Last week, I sketched a simple picture of the costs involved in installing a 3-kW system in San Francisco. This week, as promised, I’m taking a look at three different financing options. Here we go.
(1) Buy. Obviously, this is the most straightforward option. If you’ve got a enough cash to cover the upfront costs, which in our example are about $20,000, buying the system outright is probably the most hassle-free option out there. Bear in mind, however, there is a time-value to money, and there may be other investments that offer a more attractive return. (Like sending your kids to college…). Seriously though, if you could reliably earn 12 percent on the stock market, you’d be better off putting $5,000 down, taking out a loan with 8 percent interest and pocketing the difference. There are attendant risks to this approach, of course. And even then, some people with ample cash may choose to just buy the system outright and bypass the loan option altogether. I can’t really imagine wealthy Hollywood celebrities, for example, calculating (to the nearest cent) the internal rate of return of a PV system when they could be off riding jet skis and dodging paparazzi in St. Tropez. Anyway, I digress. Bottom line: most of us will either have to borrow or lease.
(2) Borrow. There are a number of different relevant ways to do this, though I’m going to avoid the details as what’s really important here is thinking about the numbers. The first is available through Energy Efficient Mortgages (EEMs). A second option is to borrow directly from your solar manufacturer or installer. Over the past year or so, a number of companies—including Akeena, Sunpower and Sharp—have teamed up with banks to offer equity lines of credit and/or loans with favorable terms for the purchase of PV panels. The third option is to apply for a renewable energy loan from your state or municipal government. Terms are typically as favorable (or more so) than the going market rate. Some governments even offer zero-interest loans for eligible borrowers. To learn about availability and terms, check out our interactive map of solar incentives. (For full details, visit the Database of State Incentives for Renewables and Efficiency website.)
PSE&G, a New Jersey utility, provides a simple (but really handy) loan worksheet (xls) for commercial customers. Residential customers will also find it useful. The spreadsheet provides a quick look at the net present value of a particular PV system, and lets you adjust the discount rate and the rate at which you expect to be able to sell net excess generation (NEG) back to your utility.
(3) Lease. This option is probably the most unique, at least in the realm of renewable energy. And recently it has been catching on. It works like this: you put some money down, typically around $2,000, and agree to a 10-year agreement. The company installs PV panels on your roof and promises to pay for any maintenance, as needed, including the eventual replacement of the inverter. You pay them a monthly rate for the electricity that’s produced by the panels. If it works correctly, everyone wins: the company receives enough money to earn a worth-while rate of return. And you pay a monthly fee that’s lower than what you’d been paying to your utility before the panels were installed. Pretty clever, eh? Awhile ago, I wrote a brief post about SolarCity, a California-based outfit that’s aiming to expand the lease approach. SunEdison is also active on this front.

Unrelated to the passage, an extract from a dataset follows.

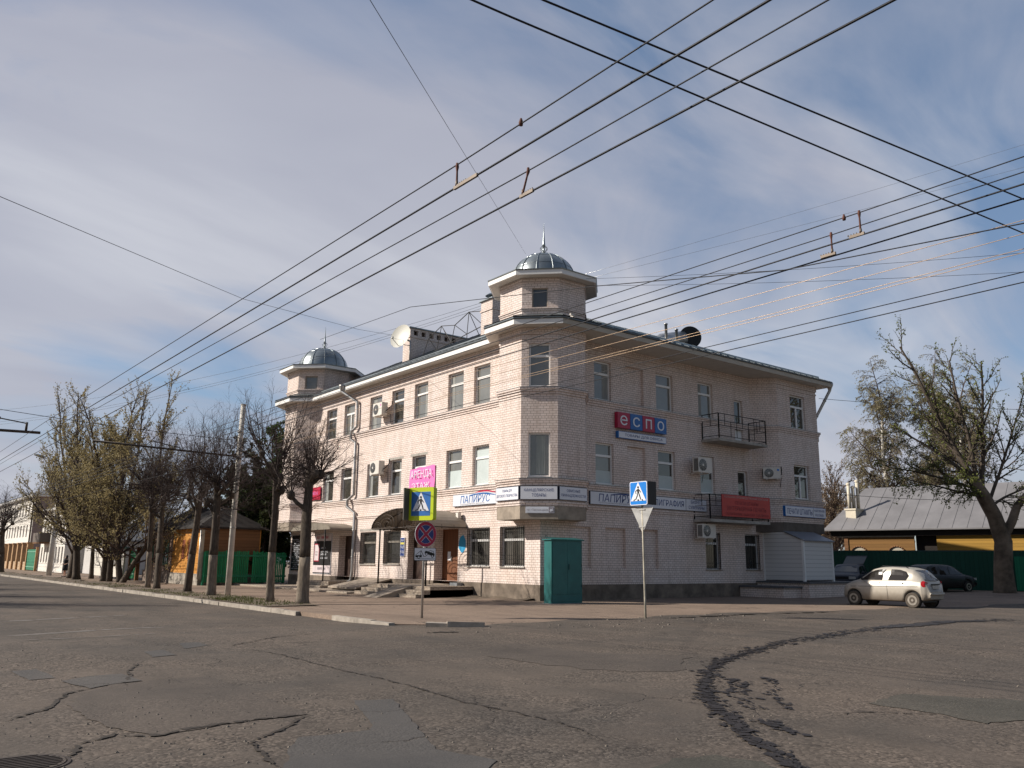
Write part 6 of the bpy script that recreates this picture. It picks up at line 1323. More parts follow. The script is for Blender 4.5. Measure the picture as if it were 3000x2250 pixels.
c = MB(); tips = []; r = random.Random(43); CO = [(7, .11, .07, 15, .36, .65, 5, .15), (5, .16, .06, 10, .42, .65, 4, .12), (3, .18, .05, 0, 0, 0, 3, 0)]; CH = [(7, .13, .0, 14, .42, .7, 5, .12), (5, .2, -.10, 9, .5, .7, 4, .1), (3, .2, -.12, 0, 0, 0, 3, 0)]
for st, en, rad, cf in ((LV(-.9, 5.6), LV(-4.6, 12.3, .5), .16, CO), (LV(-.85, 5.5), LV(-2.0, 11.7, -.6), .13, CO), (LV(-.6, 5.2), LV(.9, 11.6, .4), .14, CO), (LV(-.3, 4.6), LV(1.9, 9.8, -.5), .10, CO), (LV(1.8, 5.2), LV(3.0, 9.4, .2), .10, CO), (LV(-.8, 5.4), LV(-4.6, 8.0, -.4), .12, CH), (LV(-.7, 5.2), LV(-5.3, 6.0, .3), .09, CH), (LV(-.5, 4.9), LV(-4.6, 4.4, -.8), .08, CH), (LV(-.2, 4.4), LV(2.8, 5.4, .4), .08, CH), (LV(-.6, 5.0), LV(-2.6, 5.2, -2.2), .08, CH), (LV(-.7, 5.4), LV(-2.6, 9.4, 2.2), .10, CO)):
    d = en-st; grow(c, r, st, d+Vector((0, 0, .15*d.length)), d.length*1.05, rad, 0, cf, tips)
leaves(c, r, tips, 6, .10, 1, .07); c.build('crown', [BARK, LEAF_S], t)
CFGW = [(6, .12, .06, 18, .40, .9, 4, .08), (5, .14, -.20, 12, .55, .6, 3, .08), (4, .1, -.40, 0, 0, 0, 3, 0)]
for i, (x, y, s_, h, lab) in enumerate(((50.3, 12.2, 51, 17.8, 'left birch with a white trunk and drooping twigs behind the wooden house'), (53.6, 9.2, 52, 19.0, 'tallest birch with drooping twigs in the middle behind the wooden house'), (51.5, 6.0, 53, 16.5, 'right birch with yellowish drooping twigs behind the old leaning tree'))):
    leafy('birch_tree', (x, y, .2), [([(0, 0, -.1), (.2, -.1, h*.3), (-.1, .1, h*.6), (.1, 0, h*.86)], [.28, .22, .15, .07])], s_, lab, LEAF_B, 4, .10, CFGW, 'birches behind the wooden house', TWIG_P, BARK_B, (40, 5.2, .20, .1, 1.2))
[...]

In the end, it makes sense that solar manufacturers, and others, should want to ease the burdens of financing. The easier and more attractive the loan options, the more PV panels will be sold. Stay tuned for more in-depth analysis of solar financing in the coming weeks.

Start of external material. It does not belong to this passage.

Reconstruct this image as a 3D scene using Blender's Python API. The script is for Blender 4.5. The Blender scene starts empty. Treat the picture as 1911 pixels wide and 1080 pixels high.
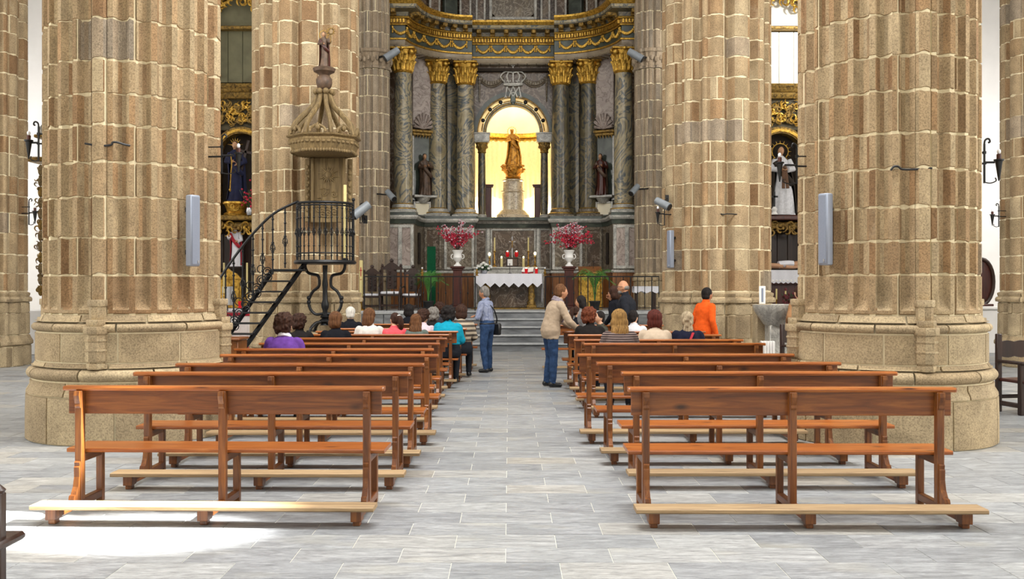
import bpy, bmesh, math, random
import numpy as np
from mathutils import Vector, Matrix, Euler, noise
R = math.radians
PI = math.pi
random.seed(7)
SC = bpy.context.scene
COL = SC.collection
# ------------------------------------------------------------------ camera
cam_data = bpy.data.cameras.new('camera'); cam = bpy.data.objects.new('camera', cam_data); COL.objects.link(cam)
EYE = 1.66
cam.location = (0, 0, EYE); cam.rotation_euler = (R(90), 0, 0)
cam_data.sensor_width = 36; cam_data.lens = 1800 / 1911 * 36
cam_data.shift_x = 5.5 / 1911; cam_data.shift_y = -4 / 1911
cam_data.clip_end = 200
SC.camera = cam
SC.view_settings.view_transform = 'Standard'; SC.view_settings.look = 'None'
SC.view_settings.gamma = 1; SC.view_settings.use_curve_mapping = False
SC.view_settings.exposure = 0.12
# ------------------------------------------------------------------ world and lights
w = bpy.data.worlds.new('sky'); SC.world = w; w.use_nodes = True
bg = w.node_tree.nodes['Background']; bg.inputs['Color'].default_value = (1.0, 0.985, 0.96, 1); bg.inputs['Strength'].default_value = 0.95
def lamp(name, typ, loc, target, energy, color=(1, 1, 1), **kw):
    d = bpy.data.lights.new(name, typ); d.energy = energy; d.color = color
    for k, v in kw.items(): setattr(d, k, v)
    o = bpy.data.objects.new(name, d); COL.objects.link(o); o.location = loc
    o.rotation_euler = (Vector(target) - Vector(loc)).to_track_quat('-Z', 'Y').to_euler()
    return o
for i_, (x_, y_, e_) in enumerate(((14.5, 4.0, 1000), (14.5, 13.0, 900), (-14.5, 3.0, 700), (-14.5, 13.0, 700))):
    lamp('aisle_side_fill', 'AREA', (x_, y_, 7.2), (0, y_ + 1.5, 0.5), e_, (1.0, 0.97, 0.92), shape='RECTANGLE', size=2.0, size_y=3.2)  # area lamps added for side light; the aisle windows are assumed, not built
lamp('nave_overhead_fill', 'AREA', (2.2, 9.5, 12.5), (0.6, 9.5, 0), 3000, (1.0, 0.98, 0.95), shape='RECTANGLE', size=2.6, size_y=15)  # area lamp added overhead for contrast and pew shadows; no vault window exists
lamp('sun_through_window', 'SPOT', (9.5, 6.2, 8.8), (-4.1, 6.60, 0), 190000, (1.0, 0.98, 0.94), spot_size=R(5.0), spot_blend=0.3, shadow_soft_size=0.06)  # spot added to make the sunlit floor patch; window assumed, none built
lamp('added_floor_spot_b', 'SPOT', (9.5, 6.2, 8.8), (-2.5, 6.54, 0), 120000, (1.0, 0.98, 0.94), spot_size=R(4.9), spot_blend=0.8, shadow_soft_size=0.06)  # second spot added to extend the lit floor patch rightwards
lamp('alcove_lamp', 'POINT', (-0.95, 34.2, 4.3), (0, 33, 4), 190, (1.0, 0.78, 0.44), shadow_soft_size=0.12)
lamp('alcove_lamp_b', 'POINT', (1.22, 34.2, 4.3), (0, 33, 4), 190, (1.0, 0.78, 0.44), shadow_soft_size=0.12)
lamp('alcove_ceiling_lamp', 'POINT', (0.135, 33.6, 8.6), (0, 33, 4), 230, (1.0, 0.90, 0.62), shadow_soft_size=0.2)
lamp('side_altar_fill', 'SPOT', (13.5, 19, 8.6), (7.7, 27.0, 8.0), 9000, (1.0, 0.98, 0.94), spot_size=R(24), spot_blend=0.7, shadow_soft_size=0.4)  # spot added to brighten the upper right side altarpiece; no window exists

lamp('aisle_end_fill_left', 'AREA', (-15.6, 24.0, 6.0), (-12.5, 29.0, 3.0), 310, (1.0, 0.98, 0.96), shape='RECTANGLE', size=1.6, size_y=2.6)  # added lamp that brightens the left back wall; no window is built here
lamp('aisle_end_fill_right', 'AREA', (15.6, 24.0, 6.0), (12.5, 29.0, 3.0), 310, (1.0, 0.98, 0.96), shape='RECTANGLE', size=1.6, size_y=2.6)  # added like the left one, to brighten the right back wall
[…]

I wish this (and your post last week) had been written when I was still poking around the internet trying to find the answers to these questions. Seriously, I haven’t come across anything that says so much about finance options for solar in so elegantly few words–thanks!
I think the leasing option has potential to be very interesting as utilities seek ways to diversify their energy resources and take a load off the grid. Especially with the moratorium on public-land solar installations for the next two years, encouraging more folks to lease systems could be one way to keep the momentum going.